My mentor at the Institute for Christian Studies, the late Dr. Bernard Zylstra, used to argue that there is an historical connection between the variety of Christianity dominating a country and the ideology it was likely to embrace after it became secularized. A secularized Christianity does not exactly cease to be Christian, even if it no longer retains an orthodox soteriology. Many of the old features remain and mutate into something different. However, the focus on God's sovereignty and redemption in Jesus Christ come to be supplanted by the assumption that we will in some fashion save ourselves.
According to Zylstra, those countries affected by the Reformation, with its emphasis on the priesthood of all believers and individual responsibility, in their post-secularization forms come to embrace individualistic liberalism, with its focus on individual liberty and social contract. Examples of this can be seen in Great Britain, the Netherlands and the United States, where individualism and the "rights talk" that accompanies it have been taken to the furthest degree. By contrast, those countries whose christian traditions are Roman Catholic or Eastern Orthodox are likely after secularization to embrace a more collectivistic ideology, such as socialism or nationalism. As the hold of a strongly institutionalized and hierarchical church on the people becomes weakened, its place is taken by highly centralized, dirigiste state. Those countries exemplifying this development would include Russia, France and post-1960s Québec.

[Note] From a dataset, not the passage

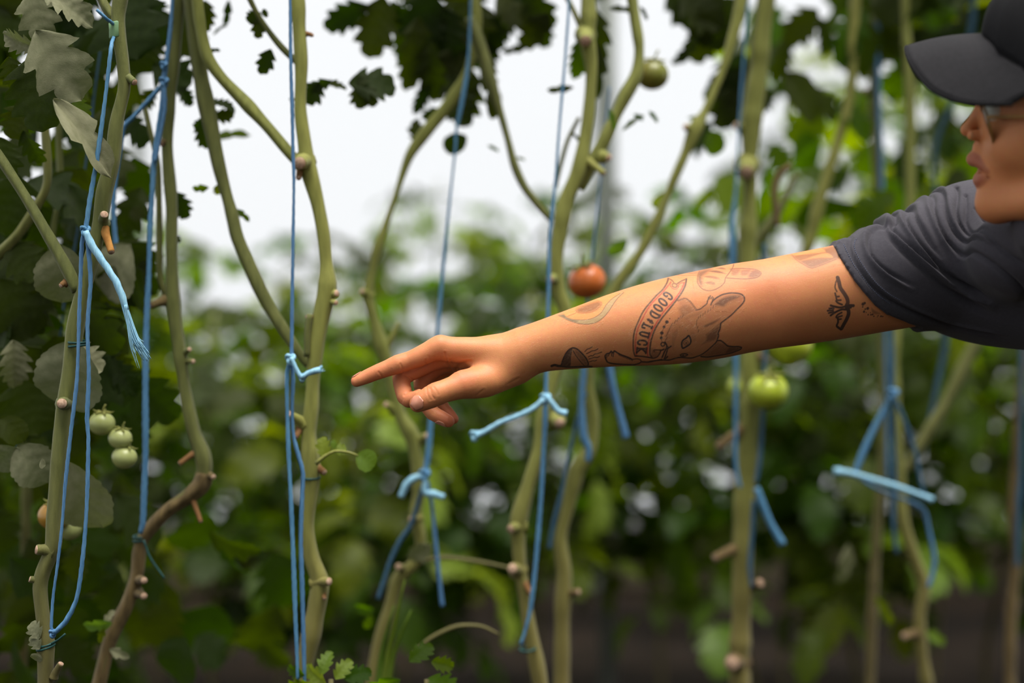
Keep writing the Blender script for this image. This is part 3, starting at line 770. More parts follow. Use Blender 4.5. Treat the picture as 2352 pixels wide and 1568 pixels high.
for a in [((1540, -40), (1610, 60), 2.12, 'leaf_dark', 0, .2, 1.3), ((1610, -20), (1680, 90), 2.12, 'leaf_dark', 2, -.2, 1.3), ((1640, 40), (1600, 150), 2.12, 'leaf_dark', 1, .2, 1.2), ((1700, 120), (1690, 250), 2.2, 'leaf_dark', 2, .1, 1.3), ((1680, 200), (1660, 300), 2.2, 'leaf_dark', 0, .2, 1.2), ((1580, 110), (1545, 150), 2.1, 'leaf_dark', 4, .2, 1.0)]:
    hero(v6, *a)

# --- thick blurred vine right of centre
YG = 2.1
v7 = vine('thick blurred upright tomato vine behind the elbow', P(1705, 784, YG) * [1, 1, 0])
stem_mesh(v7, [(1764, -30, 40), (1748, 80, 42), (1742, 160, 46), (1728, 260, 46), (1722, 360, 36), (1722, 450, 34), (1716, 560, 40), (1718, 700, 40), (1722, 820, 40), (1722, 930, 44), (1716, 1050, 46), (1708, 1160, 50), (1706, 1260, 48), (1704, 1380, 46), (1700, 1480, 48), (1700, 1590, 46)], YG, m='stem', to_ground=True, up=(0, 0))
stem_mesh(v7, [(1816, 380, 12), (1790, 400, 14), (1778, 440, 14), (1786, 520, 12)], YG, 'branch', 'stem_old')
stem_mesh(v7, [(1830, 400, 12), (1790, 480, 18), (1750, 540, 22), (1722, 580, 24)], YG + .05, 'branch', 'stem_dark')
stub(v7, 1712, 300, YG, 150, 24, 16, 'stem', -.01)
stub(v7, 1715, 380, YG, -90, 16, 30, 'stem', -.04)
stub(v7, 1708, 985, YG, 215, 70, 18, 'stem_old', -.02)
stub(v7, 1700, 1255, YG, 205, 64, 18, 'stem_old', -.02)
stub(v7, 1715, 1350, YG, 20, 34, 18, 'stem_old', -.02)
stub(v7, 1695, 1520, YG, 190, 14, 30, 'stem_old', -.03)
stub(v7, 1730, 810, YG, -30, 36, 14, 'stem_old', -.02)
r = R_(21)
for a in [((1878, 20), (1806, 100), 2.3, 'leaf_dark', 2, .3, 1.1), ((1880, 40), (1910, 130), 2.3, 'leaf_dark', 3, .3, 1.0), ((1800, 90), (1790, 190), 2.25, 'leaf_dark', 3, .3, 1.2), ((1800, 170), (1905, 265), 2.25, 'leaf_dark', 6, .4, .8), ((1850, 200), (1935, 270), 2.3, 'leaf_dark', 0, .4, .9), ((1765, 200), (1745, 260), 2.2, 'leaf_dark', 2, .3, 1.1), ((1850, 300), (1862, 395), 2.4, 'leaf_mid', 6, .3, .9), ((1770, 330), (1810, 390), 2.3, 'leaf_mid', 2, .3, 1.2), ((1650, 400), (1700, 490), 2.6, 'leaf_bright', 2, .2, 1.3), ((1640, 430), (1600, 480), 2.5, 'leaf_mid', 3, .3, 1.2)]:
    hero(v7, *a)

# --- vines at the right, seen over and under the shoulder
YH = 2.3
v8 = vine('pale slanting tomato vine between the elbow and the shoulder', P(1850, 784, YH) * [1, 1, 0])
stem_mesh(v8, [(1966, -30, 24), (1958, 100, 24), (1955, 200, 22), (1935, 290, 22), (1910, 370, 26), (1880, 470, 28), (1858, 560, 26), (1815, 650, 24), (1760, 740, 22), (1736, 840, 18), (1722, 960, 18), (1712, 1200, 18), (1704, 1590, 18)], YH, m='stem', to_ground=True, up=(0, 0))
v9 = vine('dark thin tomato vine with blue twine left of the cap brim', P(2010, 784, YH + .1) * [1, 1, 0])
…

To be sure, it's not an airtight thesis and one can easily think up counter-examples. Yet it is true that a country's dominant religious tradition can hardly refrain from having an impact of some sort on its political culture. With respect to America, one might say that that country's prevailing political culture is one of secularized puritanism, which amounts to an odd amalgam of individualistic liberalism and collectivistic nationalism. The old Puritan commonwealths in New England were definitely protestant, with all this implies for ecclesiology and the direct relationship of the individual believer to God. Believers were encouraged in this faith, with its highly personal focus, while at the same time they were deemed members of a "Citty upon a hill," to quote John Winthrop. This implied a singular focus on the community and its prerogatives. Failure to conform to this community placed one outside its boundaries, as Roger Williams and others discovered. Of course, all communities exist within boundaries, but there the political community acted very much as an ecclesial community, going so far as to excommunicate perceived dissidents from its confession.

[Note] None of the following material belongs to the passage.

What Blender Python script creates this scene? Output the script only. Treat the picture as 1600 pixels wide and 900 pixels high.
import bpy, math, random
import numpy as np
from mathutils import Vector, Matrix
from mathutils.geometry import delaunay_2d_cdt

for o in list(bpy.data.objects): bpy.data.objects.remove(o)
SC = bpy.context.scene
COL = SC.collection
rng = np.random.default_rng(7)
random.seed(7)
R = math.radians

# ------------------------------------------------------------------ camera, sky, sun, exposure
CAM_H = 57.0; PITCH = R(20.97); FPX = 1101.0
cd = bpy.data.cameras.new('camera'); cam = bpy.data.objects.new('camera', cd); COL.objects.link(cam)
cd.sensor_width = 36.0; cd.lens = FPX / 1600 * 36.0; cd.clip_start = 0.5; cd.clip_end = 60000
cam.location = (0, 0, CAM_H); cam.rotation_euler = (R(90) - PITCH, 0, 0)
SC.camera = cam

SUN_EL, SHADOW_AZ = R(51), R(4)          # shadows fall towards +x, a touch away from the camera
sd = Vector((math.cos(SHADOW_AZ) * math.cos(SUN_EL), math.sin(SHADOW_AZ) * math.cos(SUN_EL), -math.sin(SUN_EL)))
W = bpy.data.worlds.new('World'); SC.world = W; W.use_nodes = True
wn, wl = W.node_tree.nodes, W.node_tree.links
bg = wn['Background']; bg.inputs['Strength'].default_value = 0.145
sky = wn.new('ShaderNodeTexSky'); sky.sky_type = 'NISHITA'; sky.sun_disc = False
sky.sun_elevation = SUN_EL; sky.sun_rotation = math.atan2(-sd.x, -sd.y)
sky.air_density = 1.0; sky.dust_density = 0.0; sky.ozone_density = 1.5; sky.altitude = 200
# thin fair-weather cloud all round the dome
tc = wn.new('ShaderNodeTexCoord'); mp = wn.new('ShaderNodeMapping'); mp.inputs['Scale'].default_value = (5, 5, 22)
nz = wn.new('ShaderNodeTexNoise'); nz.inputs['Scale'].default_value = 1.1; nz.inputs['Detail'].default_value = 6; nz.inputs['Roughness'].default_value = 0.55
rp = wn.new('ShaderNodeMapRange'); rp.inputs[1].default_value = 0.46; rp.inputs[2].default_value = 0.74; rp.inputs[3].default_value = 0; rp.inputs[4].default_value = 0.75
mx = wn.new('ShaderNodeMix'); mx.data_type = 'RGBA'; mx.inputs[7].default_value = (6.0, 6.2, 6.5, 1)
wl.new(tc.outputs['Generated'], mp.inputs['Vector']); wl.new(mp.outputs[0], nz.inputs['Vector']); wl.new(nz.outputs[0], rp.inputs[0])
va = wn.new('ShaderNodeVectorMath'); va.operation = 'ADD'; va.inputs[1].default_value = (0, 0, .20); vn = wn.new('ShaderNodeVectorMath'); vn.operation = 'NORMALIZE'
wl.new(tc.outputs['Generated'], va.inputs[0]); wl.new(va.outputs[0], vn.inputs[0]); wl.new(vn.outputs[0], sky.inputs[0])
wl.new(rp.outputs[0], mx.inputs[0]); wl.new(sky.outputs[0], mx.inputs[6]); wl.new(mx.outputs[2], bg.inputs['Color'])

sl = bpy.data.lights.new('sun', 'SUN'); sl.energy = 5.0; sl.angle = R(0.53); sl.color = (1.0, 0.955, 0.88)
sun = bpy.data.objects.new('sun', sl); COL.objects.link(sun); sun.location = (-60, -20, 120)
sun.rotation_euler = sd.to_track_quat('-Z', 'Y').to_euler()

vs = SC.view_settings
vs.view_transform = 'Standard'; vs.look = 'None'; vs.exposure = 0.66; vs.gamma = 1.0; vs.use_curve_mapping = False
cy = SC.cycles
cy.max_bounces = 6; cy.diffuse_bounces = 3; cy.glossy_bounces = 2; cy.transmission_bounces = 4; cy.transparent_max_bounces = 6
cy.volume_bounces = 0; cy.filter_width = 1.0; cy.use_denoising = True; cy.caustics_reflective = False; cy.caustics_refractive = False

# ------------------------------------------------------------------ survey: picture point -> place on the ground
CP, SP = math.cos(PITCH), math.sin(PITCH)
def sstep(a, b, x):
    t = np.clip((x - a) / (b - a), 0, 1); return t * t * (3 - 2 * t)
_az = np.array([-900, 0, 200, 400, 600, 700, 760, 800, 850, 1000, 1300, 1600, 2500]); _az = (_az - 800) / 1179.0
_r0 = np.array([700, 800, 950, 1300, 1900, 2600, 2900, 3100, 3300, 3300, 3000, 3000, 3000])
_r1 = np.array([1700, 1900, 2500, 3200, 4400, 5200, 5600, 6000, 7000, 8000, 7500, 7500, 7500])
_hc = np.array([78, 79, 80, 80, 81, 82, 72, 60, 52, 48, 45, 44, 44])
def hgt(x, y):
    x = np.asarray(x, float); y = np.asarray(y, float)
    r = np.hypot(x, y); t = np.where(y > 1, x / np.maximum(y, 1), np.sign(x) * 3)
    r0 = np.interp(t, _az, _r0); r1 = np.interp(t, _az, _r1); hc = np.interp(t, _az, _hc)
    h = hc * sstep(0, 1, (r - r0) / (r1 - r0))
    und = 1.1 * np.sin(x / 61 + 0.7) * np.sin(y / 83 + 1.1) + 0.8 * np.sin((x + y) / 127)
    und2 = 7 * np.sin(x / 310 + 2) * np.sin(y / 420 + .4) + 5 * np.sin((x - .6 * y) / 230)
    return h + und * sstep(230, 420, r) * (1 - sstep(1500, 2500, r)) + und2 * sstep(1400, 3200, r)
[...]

Needless to say, Puritanism in its specific christian manifestation is indeed dead. But in its secularized form it lives on in the form of Gelernter's Americanism. Americanism calls for a confessional commitment to individual liberty and liberal democracy, but it does so in a way that makes this commitment a mark of membership in the national community. A mere birth certificate or passport is not sufficient, if belief in these ideals is not also present. Americanism is thus a form of nationalism. To be sure, it is not an ethnic nationalism like that held by many Greeks, Serbs and (at one time) Italians and Germans. But it goes well beyond the legitimate requirement of loyalty to one's political community and the land it occupies by requiring adherence to ideals with a genuine spiritual provenance. In this respect, Americanism functions as a civil religion. Although it is not as obviously oppressive and intolerant as Rousseau's vaunted civil religion, it does require a certain attenuation of the particularities intrinsic to any religious orthodoxy, including its spiritual core.

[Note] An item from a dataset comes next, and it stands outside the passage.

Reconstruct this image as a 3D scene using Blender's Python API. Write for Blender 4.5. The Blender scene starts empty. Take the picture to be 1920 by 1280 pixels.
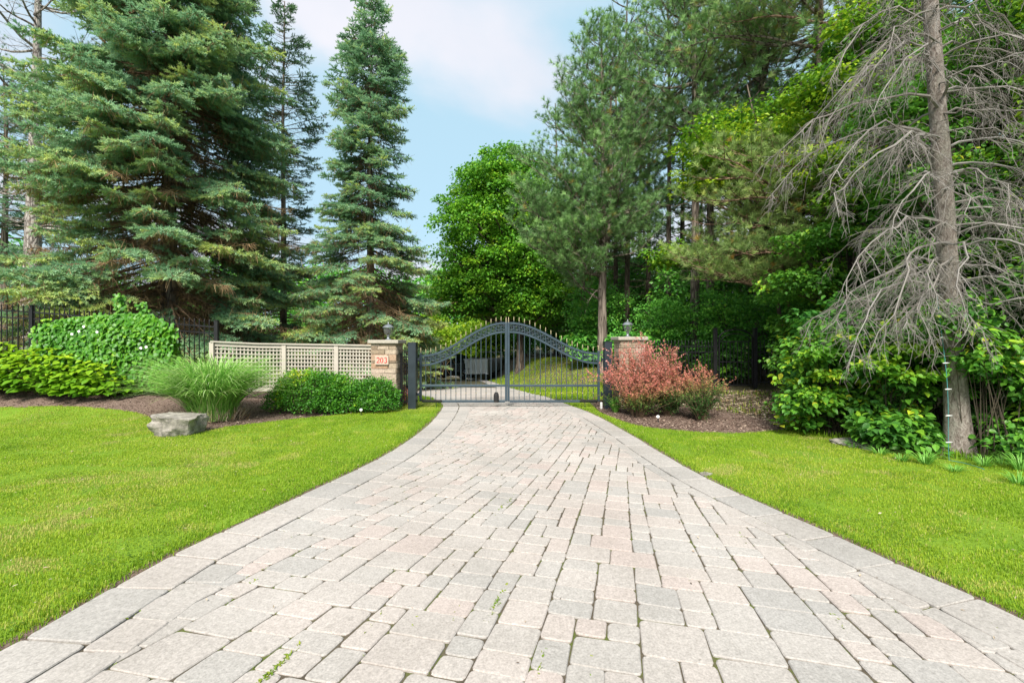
import bpy, math, random
import numpy as np
from mathutils import Vector, Matrix
from mathutils.geometry import delaunay_2d_cdt

SC = bpy.context.scene
COL = SC.collection
F, CAMH = 853.3, 1.6
UP = np.array([0.0, 0.0, 1.0])
R = math.radians


def px(u, v, Y):
    """world point seen at photo pixel (u, v) at distance Y"""
    return np.array([(u - 960) / F * Y, Y, CAMH - (v - 640) / F * Y])


def gp(u, v):
    Y = F * CAMH / (v - 640)
    return ((u - 960) / F * Y, Y)


def ss(a, b, x):
    t = np.clip((np.asarray(x, float) - a) / (b - a), 0, 1)
    return t * t * (3 - 2 * t)


def hgt(x, y):
    """terrain height"""
    x = np.asarray(x, float); y = np.asarray(y, float)
    slope = -0.055 * np.clip(y - 13, 0, 20)
    edge = 1.3 - 0.19 * (y - 12)
    bank = 0.5 * ss(13, 21, y) + 0.25 * ss(16, 24, y) * np.exp(-((x - 2.6) / 2.2) ** 2)
    m = ss(0.2, 3.6, x - edge) * ss(12, 14, y)
    h = slope * (1 - m) + bank * m
    h = h + 0.075 * np.clip(-x - 4, 0, 9) * ss(8.8, 11, y) * (1 - ss(20, 34, y))
    h = h + 0.25 * ss(8.8, 12.3, y) * ss(3.4, 5.6, x) * (1 - ss(14, 20, y))
    h = h + 0.05 * ss(6.5, 8.5, y) * ss(4.8, 6.5, x)
    return h


def hz(x, y):
    return float(hgt(x, y))


# ---------------------------------------------------------------- noise (value noise, vectorised)
_rn = np.random.RandomState(7)
_tab = _rn.rand(256, 256)


def vnoise(x, y, s=1.0, o=0):
    x = np.asarray(x, float) / s + o * 17.3; y = np.asarray(y, float) / s + o * 9.1
    xi = np.floor(x).astype(int); yi = np.floor(y).astype(int)
    fx = x - xi; fy = y - yi
    fx = fx * fx * (3 - 2 * fx); fy = fy * fy * (3 - 2 * fy)
    g = lambda a, b: _tab[a % 256, b % 256]
    return (g(xi, yi) * (1 - fx) + g(xi + 1, yi) * fx) * (1 - fy) + (g(xi, yi + 1) * (1 - fx) + g(xi + 1, yi + 1) * fx) * fy


# ---------------------------------------------------------------- objects
def raw_mesh(name, V, faces, tint=None, smooth=False):
    """faces: list of arrays (n,k) of vertex indices"""
    V = np.ascontiguousarray(V, dtype=np.float32)
    me = bpy.data.meshes.new(name)
    faces = [np.asarray(f, dtype=np.int32) for f in faces if len(f)]
    tot = np.concatenate([np.full(len(f), f.shape[1], np.int32) for f in faces])
    loops = np.concatenate([f.ravel() for f in faces])
    start = np.concatenate([[0], np.cumsum(tot)[:-1]]).astype(np.int32)
    me.vertices.add(len(V)); me.vertices.foreach_set('co', V.ravel())
    me.loops.add(len(loops)); me.loops.foreach_set('vertex_index', loops.astype(np.int32))
    me.polygons.add(len(tot)); me.polygons.foreach_set('loop_start', start)
    me.polygons.foreach_set('loop_total', tot)
    me.polygons.foreach_set('use_smooth', np.full(len(tot), bool(smooth)))
    if tint is not None:
        a = me.attributes.new('tint', 'FLOAT', 'POINT')
        a.data.foreach_set('value', np.ascontiguousarray(tint, dtype=np.float32))
    me.update(calc_edges=True)
    me.validate()
    return me


def link(name, me, mat=None, parent=None, loc=None, rotz=None):
    o = bpy.data.objects.new(name, me)
    COL.objects.link(o)
    if mat is not None and me is not None and not len(me.materials):
        me.materials.append(mat)
    if parent is not None:
        o.parent = parent
    if loc is not None:
        o.location = loc
    if rotz is not None:
        o.rotation_euler = (0, 0, rotz)
    return o


def tag(o, label=None, cat=None, group=None, kind=None):
    if label: o['label'] = label
    if cat: o['category'] = cat
    if group: o['group'] = group
    if kind: o['kind'] = kind
    return o


def thing(name, label, cat, loc=(0, 0, 0), rotz=0.0, group=None):
    o = bpy.data.objects.new(name, None)
    COL.objects.link(o)
    o.empty_display_size = 0.2
    o.location = tuple(float(v) for v in loc)
    o.rotation_euler = (0, 0, rotz)
    return tag(o, label, cat, group)


def dup(root, loc, rotz=None, scale=None, label=None, group=None):
    r = root.copy(); COL.objects.link(r)
    r.location = tuple(float(v) for v in loc)
    if rotz is not None: r.rotation_euler = (0, 0, rotz)
    if scale is not None: r.scale = (scale, scale, scale) if np.isscalar(scale) else scale
    if label: r['label'] = label
    if group: r['group'] = group
    for ch in list(root.children):
        c = ch.copy(); COL.objects.link(c); c.parent = r
        for g in list(ch.children):
            d = g.copy(); COL.objects.link(d); d.parent = c
    return r


class MB:
    """collects solids into one mesh"""
    def __init__(s):
        s.v = []; s.f = []; s.t = []; s.cur = 0.5

    def add(s, verts, faces):
        b = len(s.v)
        s.v += [tuple(map(float, p)) for p in verts]
        s.t += [s.cur] * len(verts)
        s.f += [tuple(b + i for i in f) for f in faces]

    def box(s, c, d, rz=0.0, mtx=None, taper=1.0):
        x, y, z = d[0] / 2, d[1] / 2, d[2] / 2
        vs = [(-x, -y, -z), (x, -y, -z), (x, y, -z), (-x, y, -z),
              (-x * taper, -y * taper, z), (x * taper, -y * taper, z), (x * taper, y * taper, z), (-x * taper, y * taper, z)]
        M = mtx if mtx is not None else Matrix.Rotation(rz, 3, 'Z')
        vs = [M @ Vector(p) + Vector(c) for p in vs]
        s.add(vs, [(0, 3, 2, 1), (4, 5, 6, 7), (0, 1, 5, 4), (1, 2, 6, 5), (2, 3, 7, 6), (3, 0, 4, 7)])

    def bar(s, a, b, w, h=None):
        """box bar between two points"""
        a = Vector(a); b = Vector(b); d = b - a
        h = h or w
        up = Vector((0, 0, 1)) if abs(d.normalized().z) < .98 else Vector((0, 1, 0))
        x = d.normalized().cross(up).normalized(); z = x.cross(d.normalized())
        vs = []
        for p in (a, b):
            for sx, sz in ((-1, -1), (1, -1), (1, 1), (-1, 1)):
                vs.append(p + x * (sx * w / 2) + z * (sz * h / 2))
        s.add(vs, [(0, 1, 2, 3), (7, 6, 5, 4), (0, 4, 5, 1), (1, 5, 6, 2), (2, 6, 7, 3), (3, 7, 4, 0)])

    def tube(s, pts, r, n=8, cap=True, closed=False):
        pts = [Vector(p) for p in pts]
        k = len(pts)
        rr = [r] * k if np.isscalar(r) else list(r)
        ref = None; vs = []
        for i, p in enumerate(pts):
            if closed:
                t = (pts[(i + 1) % k] - pts[i - 1]).normalized()
            else:
                t = (pts[min(i + 1, k - 1)] - pts[max(i - 1, 0)]).normalized()
            if ref is None:
                ref = Vector((0, 0, 1)) if abs(t.z) < .9 else Vector((1, 0, 0))
            x = t.cross(ref).normalized(); y = x.cross(t).normalized(); ref = y
            for j in range(n):
                a = 2 * math.pi * j / n
                vs.append(p + x * (math.cos(a) * rr[i]) + y * (math.sin(a) * rr[i]))
        fs = []
        for i in range(k if closed else k - 1):
            for j in range(n):
                a = i * n + j; b = i * n + (j + 1) % n
                i2 = (i + 1) % k
                fs.append((b, a, i2 * n + j, i2 * n + (j + 1) % n))
        if cap and not closed:
            fs.append(tuple(range(n))); fs.append(tuple(reversed(range((k - 1) * n, k * n))))
        s.add(vs, fs)

    def lathe(s, prof, n=16, c=(0, 0, 0)):
        vs = []; fs = []
        k = len(prof)
        for r, z in prof:
            for j in range(n):
                a = 2 * math.pi * j / n
                vs.append((c[0] + r * math.cos(a), c[1] + r * math.sin(a), c[2] + z))
        for i in range(k - 1):
            for j in range(n):
                a = i * n + j; b = i * n + (j + 1) % n
                fs.append((a, b, b + n, a + n))
        fs.append(tuple(reversed(range(n)))); fs.append(tuple(range((k - 1) * n, k * n)))
        s.add(vs, fs)

    def prism(s, poly, thick, M=None):
        """polygon (x,z) extruded along y, centred"""
        n = len(poly)
        vs = [(p[0], -thick / 2, p[1]) for p in poly] + [(p[0], thick / 2, p[1]) for p in poly]
        if M is not None: vs = [M @ Vector(v) for v in vs]
        fs = [tuple(range(n)), tuple(reversed(range(n, 2 * n)))]
        for i in range(n):
            j = (i + 1) % n
            fs.append((j, i, n + i, n + j))
        s.add(vs, fs)

    def build(s, name, mat, parent=None, smooth=False, bevel=0.0, seg=2, loc=None):
        me = bpy.data.meshes.new(name)
        me.from_pydata(s.v, [], s.f)
        a = me.attributes.new('tint', 'FLOAT', 'POINT')
        a.data.foreach_set('value', np.array(s.t, np.float32))
        if smooth:
            me.polygons.foreach_set('use_smooth', [True] * len(me.polygons))
        me.update()
        o = link(name, me, mat, parent, loc)
        if smooth == 'auto':
            me.set_sharp_from_angle(angle=R(40))
        if bevel:
            b = o.modifiers.new('bevel', 'BEVEL'); b.width = bevel; b.segments = seg; b.limit_method = 'ANGLE'
            b.harden_normals = False
        return o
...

Of course, Americans are still great church-goers, unlike most Europeans and (perhaps) Canadians. Secularization in the US has not led to a decline in church attendance over the past half century, as it has in other western countries. However, that does not mean that secularization has not occurred there. Secularization is not limited to the pro-abortion Democratic Party or to the urbanized "blue" states that voted for Gore and Kerry in the last two presidential elections. Where devout church-goers in the "red" states persist in believing that their country enjoys a special covenantal relationship with God and that America is a "Citty upon a hill," a biblical worldview that recognizes the larger corpus Christi as "a chosen race, a royal priesthood, a holy nation, God's own people" (I Peter 2:9) has already been considerably weakened.